Советник тотчас же примеряет на себя камзол и штаны.
Одежда подходит ему так, как если бы была сшита для него.
Тем временем наступает рассвет и колокол отбивает шесть часов утра.
— Что ж! — восклицает советник. — Не стоит раздеваться: у меня рано утром встреча во Дворце правосудия.
И, накинув поверх камзола мантию, он отправляется по своим делам.
Как только советник покидает дом, г-н де Гиз, прятавшийся в чулане, выходит из своего укрытия и, поскольку в одной рубахе выйти на улицу нельзя, натягивает на себя одежду советника и вешает на пояс свою шпагу.
По дороге он вспоминает, что накануне Генрих IV велел ему рано утром прийти в Лувр.
«Ей-Богу, — говорит он себе, — стоит пойти туда в одежде советника: я расскажу обо всем королю, и он посмеется».
Он идет в Лувр и излагает эту историю королю, который мало того что смеется, но и, полагая, что герцог де Гиз по привычке рассказал ему небылицу, посылает к советнику полицейского стражника с приказом явиться во дворец.
Советник, крайне удивленный неожиданной честью, которая выпала ему неизвестно почему, отправляется в Лувр, где его тут же приводят к королю.
Король отводит его в сторону и начинает говорить с ним о всякого рода пустяках, одновременно расстегивая и застегивая пуговицы на его мантии, в то время как советник не может понять, с какой целью король теребит его одежду.
— Клянусь святым чревом! — в конце концов восклицает Генрих IV. — Да ведь на вас, господин советник, камзол моего кузена де Гиза!
Советник не желал поверить этому, и королю пришлось клясться, что он сказал правду.
Советник покидает Лувр, качая головой и приговаривая:
— Видать, герцог Лотарингский совсем низко пал, коль скоро продает свою поношенную одежду старьевщикам, а не отдает ее собственным лакеям.
Король же, глядя ему вслед, произносит:
— Качай головой, кум советник, качай, все равно тебе не вытряхнуть из нее то, чем она набита!
Мы уже говорили, что г-н де Гиз был весьма болтлив, и сейчас дадим этому доказательство.
Однажды маршал де Грамон видит, как тот, не чувствуя под собой ног и высоко задрав голову, с победоносным видом несется ему навстречу.

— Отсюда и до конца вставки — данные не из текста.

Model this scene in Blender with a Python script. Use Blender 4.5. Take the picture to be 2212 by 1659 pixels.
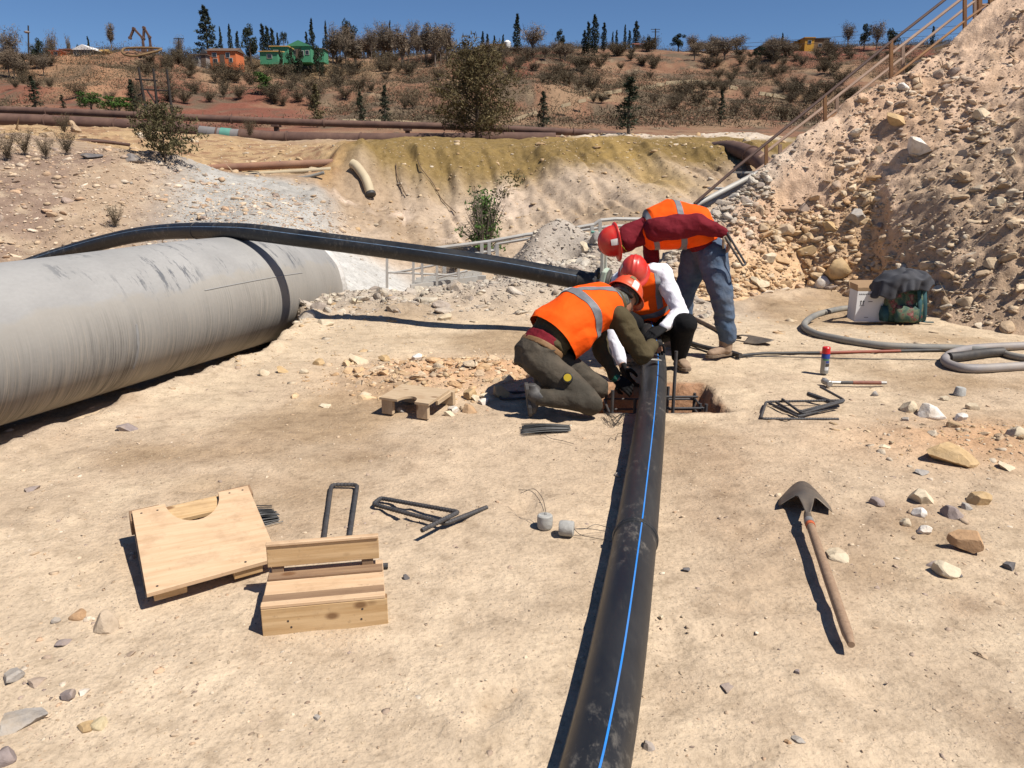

Герцог останавливает маршала и ни с того ни с сего рассказывает ему, что только что добился полного успеха в ухаживании за одной придворной дамой.
Маршал де Грамон приносит ему свои поздравления.
Герцог, выказывая еще бо́льшую откровенность и надеясь, что уже на другой день весь Париж будет осведомлен о его успехе, называет маршалу имя дамы.
Но нет. Против своего обыкновения, маршал де Грамон, один из самых отъявленных придворных сплетников, хранит эту тайну.
Неделю спустя г-н де Гиз встречает его снова.
— Ах, господин маршал, — говорит он ему, — мне кажется, что вы меня более не любите.
— С чего вы взяли, монсеньор?
— Ну как же! Неделю тому назад я поделился с вами, что госпожа такая-то стала моей любовницей, и надеялся, что вы расскажете об этом всем, а вы не говорите об этом никому; нехорошо, господин маршал!
И он расстается с ним, крайне обиженный.
А вот еще одна черточка его характера, причем того же жанра.
Как-то раз, когда он проводил ночь с одной дамой, которую ему путем долгих уверений удалось в конце концов убедить в своей любви, эта дама заметила, что с началом рассвета г-н де Гиз, вместо того чтобы успокоиться и уснуть, ворочается с одного бока на другой.
— Что это с вами, дорогой принц? — спрашивает его дама.
— Ах, душа моя! — отвечает герцог. — Признаться, меня так и подмывает выйти отсюда, чтобы рассказать всем о том удовольствии, какое я получил, проведя ночь с вами.
И он в самом деле встает, выходит на улицу и останавливает первого встречного, чтобы рассказать ему о своем счастье.
Возможно, две занимательные истории, только что рассказанные нами, связаны с одним и тем же эпизодом, и этим первым встречным был г-н де Грамон.
III
Сегодня, дорогие читатели, мы покончим с герцогом Карлом Лотарингским, затем скажем пару слов о его брате, шевалье де Гизе, и, наконец, доберемся до его сына.
Господин де Гиз был заядлым игроком, и в игре ему всегда сильно везло. Обычно он выигрывал у маршала де Грамона, того самого, кто, по его словам, плохо к нему относился, от двадцати пяти до тридцати тысяч экю в год.
Однажды маршальша пригласила его для важного разговора и предложила установить ему пожизненную годовую ренту в десять тысяч экю, если он согласится взять на себя обязательство никогда более не играть с маршалом.